Automated design of specialized variation operators using a generation hyper heuristic for the multi objective quadratic assignment problem

Abstract

The development of specialized, domain-specific operators has significantly enhanced the performance of evolutionary algorithms for solving optimization problems. However, creating such operators often requires substantial effort from human experts, making the process slow, resource-intensive, and heavily reliant on domain knowledge. To overcome these limitations, generation hyper-heuristics provide a framework for automating the design of variation operators by evolving combinations of heuristic components without direct expert input. In this work, a generation hyper-heuristic method based on grammatical evolution using the hypervolume indicator (HV) as part of its selection mechanism to automatically design variation operators (crossover and mutation) tailored to the multi-objective quadratic assignment problem (mQAP)—a challenging combinatorial optimization problem with many real-world applications—is proposed. The proposed method was used to generate variation operators following a grammar-defined search space. This generation was guided by six mQAP instances featuring 10, 20, and 30 variables with two and three objectives, leveraging MOEA/D as its multi-objective optimizer. During the generation process, the hyper-heuristic exhibited consistent improvements in the HV of the population throughout the evolutionary process, demonstrating its ability to evolve increasingly effective operators over time. To validate the hyper-heuristic output, the generated operators were evaluated on sixteen unseen and diverse mQAPinstances.

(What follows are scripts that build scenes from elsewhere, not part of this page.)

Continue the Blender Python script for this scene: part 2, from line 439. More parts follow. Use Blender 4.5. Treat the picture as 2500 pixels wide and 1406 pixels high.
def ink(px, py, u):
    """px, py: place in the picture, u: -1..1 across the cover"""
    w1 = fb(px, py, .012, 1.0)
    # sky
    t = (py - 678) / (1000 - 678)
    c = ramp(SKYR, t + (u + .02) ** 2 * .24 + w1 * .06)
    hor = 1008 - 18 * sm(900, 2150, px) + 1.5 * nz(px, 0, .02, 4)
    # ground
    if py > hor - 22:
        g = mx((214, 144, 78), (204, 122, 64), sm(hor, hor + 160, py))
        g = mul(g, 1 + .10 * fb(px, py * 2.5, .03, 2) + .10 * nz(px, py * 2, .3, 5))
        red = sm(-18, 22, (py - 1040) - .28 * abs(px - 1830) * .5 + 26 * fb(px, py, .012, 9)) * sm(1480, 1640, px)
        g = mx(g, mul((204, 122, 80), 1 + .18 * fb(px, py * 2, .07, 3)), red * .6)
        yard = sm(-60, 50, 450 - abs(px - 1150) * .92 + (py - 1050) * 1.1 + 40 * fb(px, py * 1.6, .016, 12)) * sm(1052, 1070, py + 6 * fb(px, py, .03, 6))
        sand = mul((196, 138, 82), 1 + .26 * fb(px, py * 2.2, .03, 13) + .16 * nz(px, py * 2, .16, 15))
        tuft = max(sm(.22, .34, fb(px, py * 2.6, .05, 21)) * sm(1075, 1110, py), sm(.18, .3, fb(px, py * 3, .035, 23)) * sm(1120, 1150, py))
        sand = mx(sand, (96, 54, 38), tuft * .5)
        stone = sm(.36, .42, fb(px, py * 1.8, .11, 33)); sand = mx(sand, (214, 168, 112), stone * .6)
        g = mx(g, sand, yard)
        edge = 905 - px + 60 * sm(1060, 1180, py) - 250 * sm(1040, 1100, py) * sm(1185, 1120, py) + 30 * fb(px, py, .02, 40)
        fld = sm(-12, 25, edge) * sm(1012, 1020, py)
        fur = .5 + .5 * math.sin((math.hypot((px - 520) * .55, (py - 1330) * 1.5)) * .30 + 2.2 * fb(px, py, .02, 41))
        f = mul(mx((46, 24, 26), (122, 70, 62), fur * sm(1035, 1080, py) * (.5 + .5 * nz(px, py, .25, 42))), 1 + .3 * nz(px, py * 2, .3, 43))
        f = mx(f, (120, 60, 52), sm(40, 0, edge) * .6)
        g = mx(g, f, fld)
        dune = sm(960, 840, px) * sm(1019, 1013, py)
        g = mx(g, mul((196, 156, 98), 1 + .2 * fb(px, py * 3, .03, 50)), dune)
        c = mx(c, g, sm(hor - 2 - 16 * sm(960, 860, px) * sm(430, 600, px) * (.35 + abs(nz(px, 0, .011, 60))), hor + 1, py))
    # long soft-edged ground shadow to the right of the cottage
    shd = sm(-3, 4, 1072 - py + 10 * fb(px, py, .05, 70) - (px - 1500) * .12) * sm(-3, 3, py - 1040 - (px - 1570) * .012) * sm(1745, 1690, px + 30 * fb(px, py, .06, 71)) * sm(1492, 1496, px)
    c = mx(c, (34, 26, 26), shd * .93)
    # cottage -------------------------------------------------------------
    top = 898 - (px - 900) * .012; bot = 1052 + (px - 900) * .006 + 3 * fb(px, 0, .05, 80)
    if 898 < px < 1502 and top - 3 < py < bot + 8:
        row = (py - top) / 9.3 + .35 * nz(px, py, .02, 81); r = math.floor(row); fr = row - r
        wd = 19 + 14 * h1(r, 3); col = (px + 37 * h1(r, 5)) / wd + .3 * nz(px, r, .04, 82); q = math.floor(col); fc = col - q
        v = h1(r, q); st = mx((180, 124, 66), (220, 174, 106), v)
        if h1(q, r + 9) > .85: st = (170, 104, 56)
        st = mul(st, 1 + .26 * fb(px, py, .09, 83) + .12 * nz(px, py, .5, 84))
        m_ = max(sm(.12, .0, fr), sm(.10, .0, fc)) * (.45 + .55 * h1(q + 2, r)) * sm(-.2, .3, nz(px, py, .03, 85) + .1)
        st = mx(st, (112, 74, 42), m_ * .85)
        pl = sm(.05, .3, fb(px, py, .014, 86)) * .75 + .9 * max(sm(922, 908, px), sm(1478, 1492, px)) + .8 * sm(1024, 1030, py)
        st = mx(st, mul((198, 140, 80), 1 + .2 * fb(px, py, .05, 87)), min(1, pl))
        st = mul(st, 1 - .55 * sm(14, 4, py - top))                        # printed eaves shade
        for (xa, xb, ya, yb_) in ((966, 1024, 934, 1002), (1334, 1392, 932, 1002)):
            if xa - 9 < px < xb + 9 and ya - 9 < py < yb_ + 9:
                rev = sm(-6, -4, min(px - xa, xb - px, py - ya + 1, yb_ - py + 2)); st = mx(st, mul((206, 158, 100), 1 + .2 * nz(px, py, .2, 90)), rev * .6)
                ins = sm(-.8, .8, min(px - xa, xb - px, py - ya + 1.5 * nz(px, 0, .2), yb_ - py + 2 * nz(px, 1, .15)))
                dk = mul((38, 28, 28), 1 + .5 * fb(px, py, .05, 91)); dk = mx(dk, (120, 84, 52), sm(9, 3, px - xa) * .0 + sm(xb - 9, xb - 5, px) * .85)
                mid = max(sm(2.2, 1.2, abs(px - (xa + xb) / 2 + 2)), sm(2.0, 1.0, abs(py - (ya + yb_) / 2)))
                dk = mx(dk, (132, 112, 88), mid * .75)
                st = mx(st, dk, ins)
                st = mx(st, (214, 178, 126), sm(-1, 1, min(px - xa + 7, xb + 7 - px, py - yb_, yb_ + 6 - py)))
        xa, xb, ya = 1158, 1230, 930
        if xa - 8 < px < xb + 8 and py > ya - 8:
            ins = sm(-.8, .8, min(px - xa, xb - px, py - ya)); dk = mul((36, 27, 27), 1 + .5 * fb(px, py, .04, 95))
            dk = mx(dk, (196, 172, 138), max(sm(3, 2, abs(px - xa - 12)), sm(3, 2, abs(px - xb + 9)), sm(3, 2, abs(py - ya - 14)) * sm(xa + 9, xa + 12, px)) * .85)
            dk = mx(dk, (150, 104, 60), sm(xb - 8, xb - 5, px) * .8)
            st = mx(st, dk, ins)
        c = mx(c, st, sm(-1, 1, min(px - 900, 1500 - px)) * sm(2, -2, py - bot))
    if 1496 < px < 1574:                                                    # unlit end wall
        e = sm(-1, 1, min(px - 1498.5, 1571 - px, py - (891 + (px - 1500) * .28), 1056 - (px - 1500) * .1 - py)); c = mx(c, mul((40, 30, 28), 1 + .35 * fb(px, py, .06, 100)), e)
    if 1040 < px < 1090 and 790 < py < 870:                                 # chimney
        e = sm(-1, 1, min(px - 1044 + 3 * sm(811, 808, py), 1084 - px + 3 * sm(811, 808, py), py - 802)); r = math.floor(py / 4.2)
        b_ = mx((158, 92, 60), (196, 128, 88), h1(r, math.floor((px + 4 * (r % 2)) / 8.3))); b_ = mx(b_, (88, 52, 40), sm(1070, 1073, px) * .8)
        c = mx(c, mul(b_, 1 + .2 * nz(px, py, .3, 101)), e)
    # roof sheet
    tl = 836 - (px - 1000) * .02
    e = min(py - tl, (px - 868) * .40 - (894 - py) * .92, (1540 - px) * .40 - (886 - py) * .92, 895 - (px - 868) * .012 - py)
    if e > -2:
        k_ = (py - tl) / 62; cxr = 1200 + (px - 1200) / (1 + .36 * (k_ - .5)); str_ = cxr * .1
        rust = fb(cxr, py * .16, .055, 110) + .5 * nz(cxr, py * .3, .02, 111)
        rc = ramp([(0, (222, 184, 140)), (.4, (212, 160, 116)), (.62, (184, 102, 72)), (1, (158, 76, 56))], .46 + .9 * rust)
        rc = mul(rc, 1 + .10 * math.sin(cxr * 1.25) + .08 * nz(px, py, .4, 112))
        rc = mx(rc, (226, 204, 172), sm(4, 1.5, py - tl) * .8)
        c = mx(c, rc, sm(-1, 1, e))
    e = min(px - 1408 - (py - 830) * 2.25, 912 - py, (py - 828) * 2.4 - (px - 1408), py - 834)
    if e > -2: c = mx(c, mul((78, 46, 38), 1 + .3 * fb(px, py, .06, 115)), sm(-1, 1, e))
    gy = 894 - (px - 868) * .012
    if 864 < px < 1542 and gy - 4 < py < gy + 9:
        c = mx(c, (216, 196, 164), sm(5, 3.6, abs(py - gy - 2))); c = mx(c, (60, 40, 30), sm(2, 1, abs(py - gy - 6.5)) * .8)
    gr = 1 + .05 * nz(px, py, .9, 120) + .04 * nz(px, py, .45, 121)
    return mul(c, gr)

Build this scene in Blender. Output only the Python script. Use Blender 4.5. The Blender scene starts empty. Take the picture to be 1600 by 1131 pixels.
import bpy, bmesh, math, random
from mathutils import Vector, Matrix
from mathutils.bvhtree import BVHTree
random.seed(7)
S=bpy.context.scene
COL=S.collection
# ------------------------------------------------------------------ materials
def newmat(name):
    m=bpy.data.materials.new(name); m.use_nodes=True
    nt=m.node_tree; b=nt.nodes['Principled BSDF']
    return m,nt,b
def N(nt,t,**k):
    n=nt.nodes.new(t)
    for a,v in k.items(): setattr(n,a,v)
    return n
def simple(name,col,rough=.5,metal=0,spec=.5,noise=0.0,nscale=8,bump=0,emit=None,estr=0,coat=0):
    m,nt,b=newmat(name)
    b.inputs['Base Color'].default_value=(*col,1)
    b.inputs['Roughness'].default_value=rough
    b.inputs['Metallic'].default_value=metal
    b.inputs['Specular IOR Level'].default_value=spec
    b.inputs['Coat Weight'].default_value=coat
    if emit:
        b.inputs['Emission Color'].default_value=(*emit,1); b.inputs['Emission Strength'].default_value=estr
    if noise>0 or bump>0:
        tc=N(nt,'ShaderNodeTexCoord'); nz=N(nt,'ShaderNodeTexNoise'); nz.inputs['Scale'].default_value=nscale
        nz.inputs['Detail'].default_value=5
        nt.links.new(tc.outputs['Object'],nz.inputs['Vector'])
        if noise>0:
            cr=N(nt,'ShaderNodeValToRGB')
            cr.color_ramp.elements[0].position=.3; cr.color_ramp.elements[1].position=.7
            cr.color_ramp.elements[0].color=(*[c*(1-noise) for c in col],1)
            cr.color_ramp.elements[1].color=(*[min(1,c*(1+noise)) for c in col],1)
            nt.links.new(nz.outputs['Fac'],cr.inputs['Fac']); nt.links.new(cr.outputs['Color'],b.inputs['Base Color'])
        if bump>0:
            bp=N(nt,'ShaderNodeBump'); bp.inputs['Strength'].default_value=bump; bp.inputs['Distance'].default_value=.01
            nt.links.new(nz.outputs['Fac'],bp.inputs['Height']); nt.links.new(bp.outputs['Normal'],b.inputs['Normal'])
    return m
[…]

From experimental results, the evolved operators consistently outperformed standard ones regarding median HV in all test instances. Statistical tests further indicate that these evolved operators possess strong exploration and exploitation capabilities for problems with permutation-based solution representations and behave distinctly from conventional operators. Pairwise comparisons confirmed their superiority over human-designed recombination operators such as PMX and CX in HV performance. These results highlight the potential of automated operator design in effectively solving complex combinatorial optimization problems, such as the mQAP. Beyond this specific case, the proposed framework contributes to the field of automated operator design by introducing a new methodology applicable to multi-objective combinatorial optimization scenarios.